A review of our latest book, Adaptation and Convergence of Media. ‘High’ Culture Intermediality versus Popular Culture Intermediality, edited by Lily Díaz, Magda Dragu, Leena Eilitta, Aalto ARTS Books 2018 was published in Leonardo Book Reviews, October 2019.
“One can only welcome the decision of the editorial team to reopen the aesthetic discussion on intermediality and to broaden the purely mediatic and/or semiotic study of intermediality in light of Dick Higgins’s critical and artistic work on “intermedia”, a notion coined by this Fluxus artist and theoretician in 1966 –at a moment when the critical discourse on media issues was still strongly dominated by Clement Greenberg’s Modernist belief in medium specificity. As the introduction by Magda Dragu and the first chapter by Ken Friedman and Lily Díaz, both superbly written and based on an excellent, although narrowly Anglo-Saxon and German literature review, help understand, it makes much sense to go beyond the formalist point of view and to tackle media issues in historical, political, and artistic terms as well. The enlarged historical and cultural frame is then illustrated with the help of 11 case studies, which are all the more stimulating since they present and analyze work from less known cultural traditions and languages (Scandinavia, Eastern Europe)…” Jan Baetens, Professor of Literary Theory and Cultural Studies, KU Leuven.
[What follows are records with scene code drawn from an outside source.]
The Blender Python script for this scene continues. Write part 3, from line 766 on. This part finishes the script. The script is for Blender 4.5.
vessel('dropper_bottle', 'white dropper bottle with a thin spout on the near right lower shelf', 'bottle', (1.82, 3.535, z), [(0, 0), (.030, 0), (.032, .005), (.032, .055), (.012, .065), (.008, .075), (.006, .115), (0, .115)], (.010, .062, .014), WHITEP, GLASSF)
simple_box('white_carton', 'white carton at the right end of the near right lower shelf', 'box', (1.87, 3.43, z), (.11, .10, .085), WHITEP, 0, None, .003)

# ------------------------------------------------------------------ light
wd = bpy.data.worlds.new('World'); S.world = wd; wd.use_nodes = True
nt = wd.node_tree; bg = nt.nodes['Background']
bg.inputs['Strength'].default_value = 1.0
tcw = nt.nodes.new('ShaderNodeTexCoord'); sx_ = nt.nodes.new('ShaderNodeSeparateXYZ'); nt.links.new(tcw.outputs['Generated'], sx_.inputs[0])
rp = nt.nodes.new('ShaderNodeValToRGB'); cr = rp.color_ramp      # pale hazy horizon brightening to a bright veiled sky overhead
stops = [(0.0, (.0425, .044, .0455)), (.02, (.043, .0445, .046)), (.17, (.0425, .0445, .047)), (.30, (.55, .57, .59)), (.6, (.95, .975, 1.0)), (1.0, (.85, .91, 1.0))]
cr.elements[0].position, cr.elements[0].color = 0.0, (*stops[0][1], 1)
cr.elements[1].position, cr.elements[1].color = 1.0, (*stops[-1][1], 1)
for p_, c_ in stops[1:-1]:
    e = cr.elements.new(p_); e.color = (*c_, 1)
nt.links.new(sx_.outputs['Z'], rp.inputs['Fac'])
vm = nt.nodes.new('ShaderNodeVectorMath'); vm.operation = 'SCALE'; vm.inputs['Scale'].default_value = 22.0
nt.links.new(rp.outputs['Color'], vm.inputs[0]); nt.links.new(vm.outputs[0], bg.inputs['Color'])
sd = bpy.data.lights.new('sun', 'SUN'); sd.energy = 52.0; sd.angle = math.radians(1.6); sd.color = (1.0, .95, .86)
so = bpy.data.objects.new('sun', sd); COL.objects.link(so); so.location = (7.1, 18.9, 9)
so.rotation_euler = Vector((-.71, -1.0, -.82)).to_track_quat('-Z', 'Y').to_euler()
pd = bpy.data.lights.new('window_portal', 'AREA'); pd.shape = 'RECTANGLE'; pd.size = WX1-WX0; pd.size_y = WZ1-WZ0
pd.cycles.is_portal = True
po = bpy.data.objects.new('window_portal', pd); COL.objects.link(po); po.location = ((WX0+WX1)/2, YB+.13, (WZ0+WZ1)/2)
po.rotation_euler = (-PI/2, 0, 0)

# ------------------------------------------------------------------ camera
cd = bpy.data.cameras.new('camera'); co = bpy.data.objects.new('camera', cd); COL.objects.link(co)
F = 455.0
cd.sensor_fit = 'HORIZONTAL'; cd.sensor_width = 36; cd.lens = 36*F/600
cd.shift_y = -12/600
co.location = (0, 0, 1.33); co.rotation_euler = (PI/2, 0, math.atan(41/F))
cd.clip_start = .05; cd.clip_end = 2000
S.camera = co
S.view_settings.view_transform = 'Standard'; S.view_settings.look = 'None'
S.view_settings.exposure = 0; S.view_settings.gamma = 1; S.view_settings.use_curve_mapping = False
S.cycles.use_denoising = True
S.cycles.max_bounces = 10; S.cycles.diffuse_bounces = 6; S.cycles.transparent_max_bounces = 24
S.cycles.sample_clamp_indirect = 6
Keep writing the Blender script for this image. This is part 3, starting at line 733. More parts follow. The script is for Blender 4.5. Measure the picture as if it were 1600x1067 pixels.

The book edited by Lily Díaz, Magda Dragu, Leena Eilitta, proposes that intermedia is a gathering of combinatorial possibilities and hybridity leading to heterogeneity and complexity. The work is a collection of carefully selected peer-reviewed articles. Rather than arguing for an impending disappearance of traditional media, the book embraces contemporary plurality of media forms, advocating a more comprehensive approach.
Many of the authors are creative media practitioners. Their work gives the reader a look at contemporary media landscape providing relevant social and cultural commentary to a variety of media genres. For example, Hollywood films such as Bar Luhman’s The Great Gatsby and Adam McKays’ The Big Short are brought into discussion in the context of contemporary politics and media. The ecological debate and issues of hybridity are scrutinized through the lens of Isabella Rossellini’s Green Porno Youtube series. C.S. Lewis, Pavel Hošel and Frederick Jameson’s perspectives of social utopia and ideology enables a critical discussion of popular youth media in Eastern Europe.
Among the works we also encounter theoretical essays exploring multiple historical origins and possible media futures. The craft of weaving, issues of gender and oral poetry are brought into a metaphorical relation through an examination of the Finnish Kalevala tradition. From a critical perspective, diverse origins and possible paths of development of the intermedia traditions are examined.